STATED TASK —
Going from the top of the data below, give again each line through the one containing "mb.tube([WP(-.47, .40, .205), WP(.31, .40, .205)], .007, 8);", both ends kept.

"""

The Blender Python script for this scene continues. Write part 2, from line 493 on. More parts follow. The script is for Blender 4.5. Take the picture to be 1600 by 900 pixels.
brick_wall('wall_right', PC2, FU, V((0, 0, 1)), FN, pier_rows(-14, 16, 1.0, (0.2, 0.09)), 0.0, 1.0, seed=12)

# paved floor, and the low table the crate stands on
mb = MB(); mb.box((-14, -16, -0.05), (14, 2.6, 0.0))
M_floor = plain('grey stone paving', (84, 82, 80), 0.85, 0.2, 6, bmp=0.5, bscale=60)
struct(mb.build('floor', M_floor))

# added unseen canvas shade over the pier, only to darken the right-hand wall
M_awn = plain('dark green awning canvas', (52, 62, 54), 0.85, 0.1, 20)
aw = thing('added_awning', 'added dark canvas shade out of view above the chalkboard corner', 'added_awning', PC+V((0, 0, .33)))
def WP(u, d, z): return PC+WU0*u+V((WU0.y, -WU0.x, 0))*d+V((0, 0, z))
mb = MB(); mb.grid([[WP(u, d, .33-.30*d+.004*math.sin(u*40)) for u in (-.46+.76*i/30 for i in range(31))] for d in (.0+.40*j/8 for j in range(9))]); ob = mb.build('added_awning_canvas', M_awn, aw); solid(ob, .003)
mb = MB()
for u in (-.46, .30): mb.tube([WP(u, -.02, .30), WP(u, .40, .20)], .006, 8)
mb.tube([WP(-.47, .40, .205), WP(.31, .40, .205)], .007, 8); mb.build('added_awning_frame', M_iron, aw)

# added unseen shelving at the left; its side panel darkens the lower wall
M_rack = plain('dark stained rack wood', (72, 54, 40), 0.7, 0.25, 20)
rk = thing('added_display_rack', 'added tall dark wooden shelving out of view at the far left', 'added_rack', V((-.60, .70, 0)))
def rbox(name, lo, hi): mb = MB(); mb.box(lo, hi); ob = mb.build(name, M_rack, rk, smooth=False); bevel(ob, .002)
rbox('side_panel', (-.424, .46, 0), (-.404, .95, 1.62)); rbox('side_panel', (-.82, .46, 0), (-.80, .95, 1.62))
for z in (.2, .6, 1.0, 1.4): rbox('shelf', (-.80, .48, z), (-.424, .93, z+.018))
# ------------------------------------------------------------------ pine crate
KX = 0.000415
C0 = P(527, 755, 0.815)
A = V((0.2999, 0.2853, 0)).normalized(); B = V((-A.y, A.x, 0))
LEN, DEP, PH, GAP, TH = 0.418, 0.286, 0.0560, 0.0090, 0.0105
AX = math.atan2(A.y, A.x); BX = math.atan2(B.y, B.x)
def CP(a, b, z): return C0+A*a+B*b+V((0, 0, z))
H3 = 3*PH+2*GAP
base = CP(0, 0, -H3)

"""

ANSWER TO THE TASK —
The Blender Python script for this scene continues. Write part 2, from line 493 on. More parts follow. The script is for Blender 4.5. Take the picture to be 1600 by 900 pixels.
brick_wall('wall_right', PC2, FU, V((0, 0, 1)), FN, pier_rows(-14, 16, 1.0, (0.2, 0.09)), 0.0, 1.0, seed=12)

# paved floor, and the low table the crate stands on
mb = MB(); mb.box((-14, -16, -0.05), (14, 2.6, 0.0))
M_floor = plain('grey stone paving', (84, 82, 80), 0.85, 0.2, 6, bmp=0.5, bscale=60)
struct(mb.build('floor', M_floor))

# added unseen canvas shade over the pier, only to darken the right-hand wall
M_awn = plain('dark green awning canvas', (52, 62, 54), 0.85, 0.1, 20)
aw = thing('added_awning', 'added dark canvas shade out of view above the chalkboard corner', 'added_awning', PC+V((0, 0, .33)))
def WP(u, d, z): return PC+WU0*u+V((WU0.y, -WU0.x, 0))*d+V((0, 0, z))
mb = MB(); mb.grid([[WP(u, d, .33-.30*d+.004*math.sin(u*40)) for u in (-.46+.76*i/30 for i in range(31))] for d in (.0+.40*j/8 for j in range(9))]); ob = mb.build('added_awning_canvas', M_awn, aw); solid(ob, .003)
mb = MB()
for u in (-.46, .30): mb.tube([WP(u, -.02, .30), WP(u, .40, .20)], .006, 8)
mb.tube([WP(-.47, .40, .205), WP(.31, .40, .205)], .007, 8); mb.build('added_awning_frame', M_iron, aw)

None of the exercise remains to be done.